— Start of DATASET SECTION —

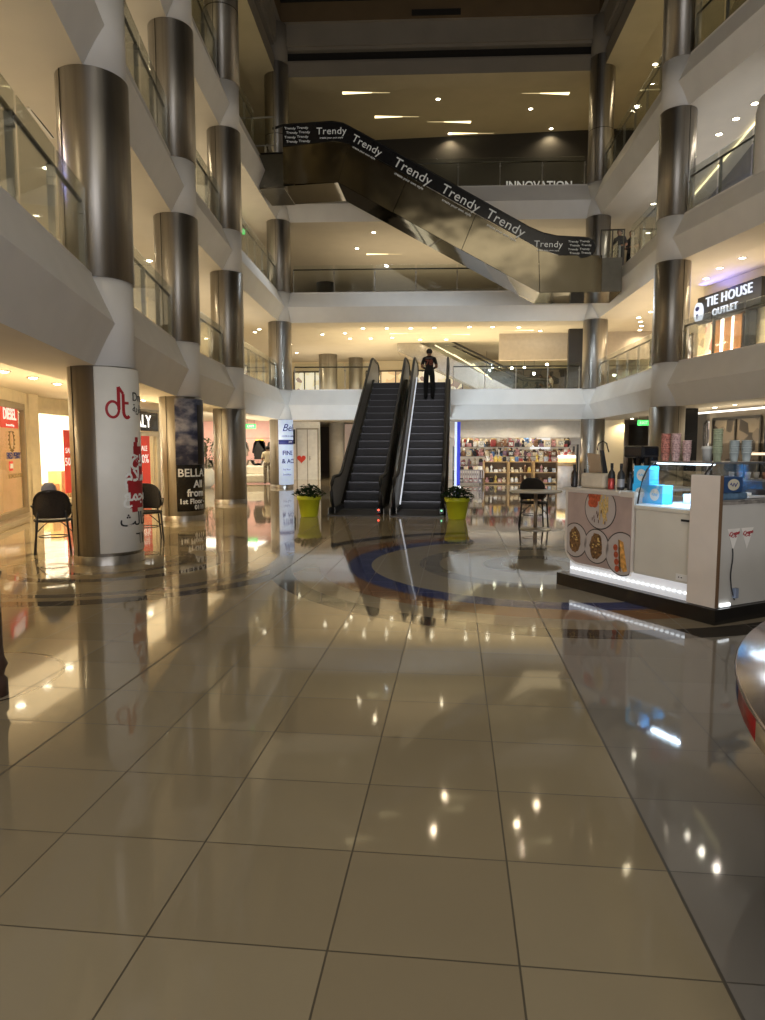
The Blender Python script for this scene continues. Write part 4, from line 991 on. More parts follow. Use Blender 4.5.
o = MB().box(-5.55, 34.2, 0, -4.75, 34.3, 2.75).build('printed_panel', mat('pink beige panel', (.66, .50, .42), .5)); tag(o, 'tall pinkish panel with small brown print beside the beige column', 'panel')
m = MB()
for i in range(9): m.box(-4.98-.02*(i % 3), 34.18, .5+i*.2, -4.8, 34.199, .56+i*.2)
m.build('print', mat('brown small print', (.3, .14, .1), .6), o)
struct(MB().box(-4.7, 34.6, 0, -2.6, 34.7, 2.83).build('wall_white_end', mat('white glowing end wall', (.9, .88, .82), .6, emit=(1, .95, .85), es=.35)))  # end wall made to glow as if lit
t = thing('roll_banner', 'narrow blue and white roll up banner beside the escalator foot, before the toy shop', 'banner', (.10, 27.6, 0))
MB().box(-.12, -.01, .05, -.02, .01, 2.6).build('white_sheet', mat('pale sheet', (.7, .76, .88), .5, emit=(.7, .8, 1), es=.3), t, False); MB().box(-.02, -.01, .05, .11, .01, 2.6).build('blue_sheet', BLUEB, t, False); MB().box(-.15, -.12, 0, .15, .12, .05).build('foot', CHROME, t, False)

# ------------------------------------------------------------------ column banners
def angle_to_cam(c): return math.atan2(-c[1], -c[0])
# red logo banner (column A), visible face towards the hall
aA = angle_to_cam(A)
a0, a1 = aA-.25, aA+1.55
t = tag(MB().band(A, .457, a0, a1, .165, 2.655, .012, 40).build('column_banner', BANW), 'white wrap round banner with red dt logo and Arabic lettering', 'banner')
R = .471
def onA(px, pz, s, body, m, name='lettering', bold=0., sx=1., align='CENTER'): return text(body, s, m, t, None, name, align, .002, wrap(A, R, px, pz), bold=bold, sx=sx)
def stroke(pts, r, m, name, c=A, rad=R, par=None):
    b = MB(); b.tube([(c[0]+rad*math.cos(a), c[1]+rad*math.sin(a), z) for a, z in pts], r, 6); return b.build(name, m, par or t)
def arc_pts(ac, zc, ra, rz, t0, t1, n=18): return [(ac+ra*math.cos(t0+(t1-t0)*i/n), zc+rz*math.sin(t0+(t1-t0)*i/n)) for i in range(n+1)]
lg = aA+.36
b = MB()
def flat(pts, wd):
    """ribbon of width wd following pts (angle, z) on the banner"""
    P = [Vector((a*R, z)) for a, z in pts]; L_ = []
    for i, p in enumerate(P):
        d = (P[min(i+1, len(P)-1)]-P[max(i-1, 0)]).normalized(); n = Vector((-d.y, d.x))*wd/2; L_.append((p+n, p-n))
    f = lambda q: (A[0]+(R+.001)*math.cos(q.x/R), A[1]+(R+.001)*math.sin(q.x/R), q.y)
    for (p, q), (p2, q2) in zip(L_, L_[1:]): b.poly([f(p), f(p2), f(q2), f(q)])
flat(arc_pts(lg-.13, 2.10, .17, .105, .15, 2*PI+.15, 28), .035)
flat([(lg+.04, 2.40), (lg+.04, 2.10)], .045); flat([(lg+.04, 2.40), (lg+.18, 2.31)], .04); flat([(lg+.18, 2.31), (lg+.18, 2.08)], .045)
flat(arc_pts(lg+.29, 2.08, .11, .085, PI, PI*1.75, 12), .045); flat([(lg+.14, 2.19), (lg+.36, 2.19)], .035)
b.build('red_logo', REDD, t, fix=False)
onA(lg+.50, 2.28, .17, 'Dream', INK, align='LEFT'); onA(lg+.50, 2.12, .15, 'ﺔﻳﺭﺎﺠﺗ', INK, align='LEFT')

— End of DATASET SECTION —

### YOUR OBJECTIVE
Copy the material above in full and exactly, skipping pictures.

### EXERCISE RESULT
The Blender Python script for this scene continues. Write part 4, from line 991 on. More parts follow. Use Blender 4.5.
o = MB().box(-5.55, 34.2, 0, -4.75, 34.3, 2.75).build('printed_panel', mat('pink beige panel', (.66, .50, .42), .5)); tag(o, 'tall pinkish panel with small brown print beside the beige column', 'panel')
m = MB()
for i in range(9): m.box(-4.98-.02*(i % 3), 34.18, .5+i*.2, -4.8, 34.199, .56+i*.2)
m.build('print', mat('brown small print', (.3, .14, .1), .6), o)
struct(MB().box(-4.7, 34.6, 0, -2.6, 34.7, 2.83).build('wall_white_end', mat('white glowing end wall', (.9, .88, .82), .6, emit=(1, .95, .85), es=.35)))  # end wall made to glow as if lit
t = thing('roll_banner', 'narrow blue and white roll up banner beside the escalator foot, before the toy shop', 'banner', (.10, 27.6, 0))
MB().box(-.12, -.01, .05, -.02, .01, 2.6).build('white_sheet', mat('pale sheet', (.7, .76, .88), .5, emit=(.7, .8, 1), es=.3), t, False); MB().box(-.02, -.01, .05, .11, .01, 2.6).build('blue_sheet', BLUEB, t, False); MB().box(-.15, -.12, 0, .15, .12, .05).build('foot', CHROME, t, False)

# ------------------------------------------------------------------ column banners
def angle_to_cam(c): return math.atan2(-c[1], -c[0])
# red logo banner (column A), visible face towards the hall
aA = angle_to_cam(A)
a0, a1 = aA-.25, aA+1.55
t = tag(MB().band(A, .457, a0, a1, .165, 2.655, .012, 40).build('column_banner', BANW), 'white wrap round banner with red dt logo and Arabic lettering', 'banner')
R = .471
def onA(px, pz, s, body, m, name='lettering', bold=0., sx=1., align='CENTER'): return text(body, s, m, t, None, name, align, .002, wrap(A, R, px, pz), bold=bold, sx=sx)
def stroke(pts, r, m, name, c=A, rad=R, par=None):
    b = MB(); b.tube([(c[0]+rad*math.cos(a), c[1]+rad*math.sin(a), z) for a, z in pts], r, 6); return b.build(name, m, par or t)
def arc_pts(ac, zc, ra, rz, t0, t1, n=18): return [(ac+ra*math.cos(t0+(t1-t0)*i/n), zc+rz*math.sin(t0+(t1-t0)*i/n)) for i in range(n+1)]
lg = aA+.36
b = MB()
def flat(pts, wd):
    """ribbon of width wd following pts (angle, z) on the banner"""
    P = [Vector((a*R, z)) for a, z in pts]; L_ = []
    for i, p in enumerate(P):
        d = (P[min(i+1, len(P)-1)]-P[max(i-1, 0)]).normalized(); n = Vector((-d.y, d.x))*wd/2; L_.append((p+n, p-n))
    f = lambda q: (A[0]+(R+.001)*math.cos(q.x/R), A[1]+(R+.001)*math.sin(q.x/R), q.y)
    for (p, q), (p2, q2) in zip(L_, L_[1:]): b.poly([f(p), f(p2), f(q2), f(q)])
flat(arc_pts(lg-.13, 2.10, .17, .105, .15, 2*PI+.15, 28), .035)
flat([(lg+.04, 2.40), (lg+.04, 2.10)], .045); flat([(lg+.04, 2.40), (lg+.18, 2.31)], .04); flat([(lg+.18, 2.31), (lg+.18, 2.08)], .045)
flat(arc_pts(lg+.29, 2.08, .11, .085, PI, PI*1.75, 12), .045); flat([(lg+.14, 2.19), (lg+.36, 2.19)], .035)
b.build('red_logo', REDD, t, fix=False)
onA(lg+.50, 2.28, .17, 'Dream', INK, align='LEFT'); onA(lg+.50, 2.12, .15, 'ﺔﻳﺭﺎﺠﺗ', INK, align='LEFT')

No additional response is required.